El pueblo español ha asistido impasible a todo este proceso de deslegitimación histórica de España como nación y como Estado. Se le ha negado su sentido de pertenencia, se le ha negado el pasado, se le ha negado la liturgia, el ceremonial y hasta el símbolo. Se ha colmado de oprobio el propio nombre de España y el resultado, tras mucho tiempo de falsa prosperidad («Europa es la solución» como majadería heráldica), es una indiferencia absoluta hacia la mayor operación de desposesión y latrocinio desde el establecimiento de la dictadura de Franco. Entonces fueron los abuelos y hoy son los nietos. El resultado es el mismo, el robo de España, con el agravante de que esta vez habrá partición física y de que el banquete será validado por «Europa» pues qué más da ser español que francés, las naciones ya no existen, sólo la aspiración de pertenecer a un monstruoso mercado confederal en el que el individuo tenga los centros de poder tan lejos como el cielo, y su condición de ciudadano mute a la fuerza por la de consumidor.

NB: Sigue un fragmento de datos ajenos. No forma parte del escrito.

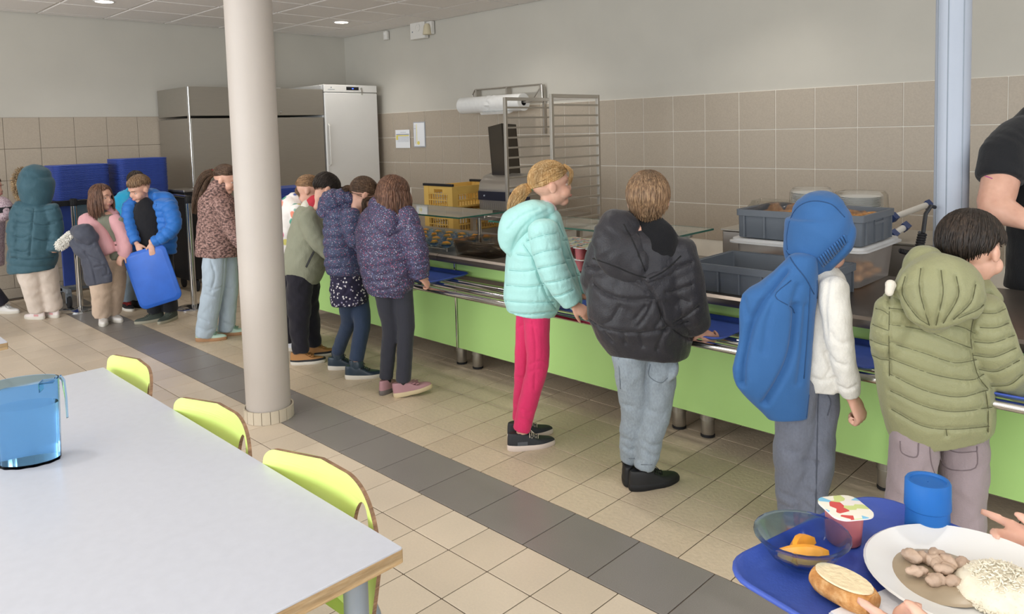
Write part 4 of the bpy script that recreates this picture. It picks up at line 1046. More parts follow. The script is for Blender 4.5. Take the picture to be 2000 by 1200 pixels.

Como ya no importan la verdad o la mentira y a nadie interesan los pormenores filosóficos, históricos y legales, y sobre todo, como nadie sabe nada de nada ni está dispuesto a saber, que es lo definitivo, el descuartizamiento de la soberanía nacional se llevará a cabo democratísimamente, faltaría más: habrá un referéndum, en teoría no vinculante, y en función de cómo se logre caldear al personal, ese referéndum sobre cualquier cuestión secundaria, menor por así decirlo, tendrá consecuencias decisivas, como las elecciones municipales de 1931. La crisis económica de 2008 dejó al descubierto el corazón del proyecto comunitario de la Unión Europea: en efecto, detrás del velo sólo había un deseo compartido en mayor o menor medida de enriquecerse a mansalva y todos metieron la mano, desde los españoles y los griegos hasta los franceses y alemanes, con la diferencia de que unos compraban y los otros, vendían, y ninguno estaba situado, como suele ocurrir en la vida, en la misma casilla de salida. Cualquier enemigo de España con algunas luces habrá tomado nota de que Puigdemont lleva cavando una mina contra la Nación desde Waterloo alojado en una mansión de a cuatro mil euros el mes de alquiler. El ejercicio mental de imaginar qué le habría pasado al alcalde de Ajaccio que declarara en público la independencia de Córcega y acto seguido se fugase a Bruselas sólo causa dolor y frustración: Europa está muerta y sólo resistirán las naciones que preserven todavía alguna conciencia de sí mismas y estén dispuestas, aunque sólo fuera de manera minoritaria, a rebelarse contra el destino subordinado que esta nueva fase del capitalismo global le ha deparado al viejo Occidente. Lo que no es el caso de España.